A special kind of insanity that puts me in a mild, cold sweat. Such filesystems can come for your family too!

Worth noting, my father was an early adopter of the home computer. It's somehow regressed over the years.


Windows seems to make this deliberately confusing, eg displaying "Desktop" as the root of the hierarchy in the default Explorer window makes no sense (Desktop > Home > Desktop?). Then layer in typical corporate MS software like OneDrive, and it gets even weirder and harder to determine what's where on the local fs.


Then, you have Personal which is using OneDrive and everything else. If you have Google Drive or Dropbox then it shows up too.

Lots of options, plenty of opportunity for confusion.


That's by design.
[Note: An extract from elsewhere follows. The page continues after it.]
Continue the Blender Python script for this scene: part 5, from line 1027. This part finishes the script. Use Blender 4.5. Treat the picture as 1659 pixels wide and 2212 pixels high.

They don't want you to store your files locally. They want you to store them in the cloud... their cloud.


Be glad you've gone through life without having a partner or friend that just puts everything on the desktop.

And then complains to you all their files have disappeared.

Usually it's because they've run out of diskspace and windows has created a temporary profile for them (which is crazy default behaviour when you think about it). Not sure if that's still a thing.

Of course they just closed the popup saying "you're running low on diskspace" last week. After all, what are they supposed to do about that?


I save everything to my desktop and when it gets too messy, move the stuff I'm done with to a folder called archive. If I'm looking for something recent, it's on my desktop, else it's in my archive folder. Works pretty well for me.


I was married to someone for over 20 years who did that. She got told to stop doing it at work as well years ago because it took 40 minutes to copy her profile on login/logout.


I often ask myself, where _would_ I put such a thing. Rarely do I have to check more than two or three directories before finding the document I'm looking for, when I pretend that I'm looking for a place to file it now.


I'm wondering if you're either a savant or just have very few documents?

The more documents you have, the more likely you are to have strict classifications. The stricter the classifications the more likely you are to run into something like Russell's paradox.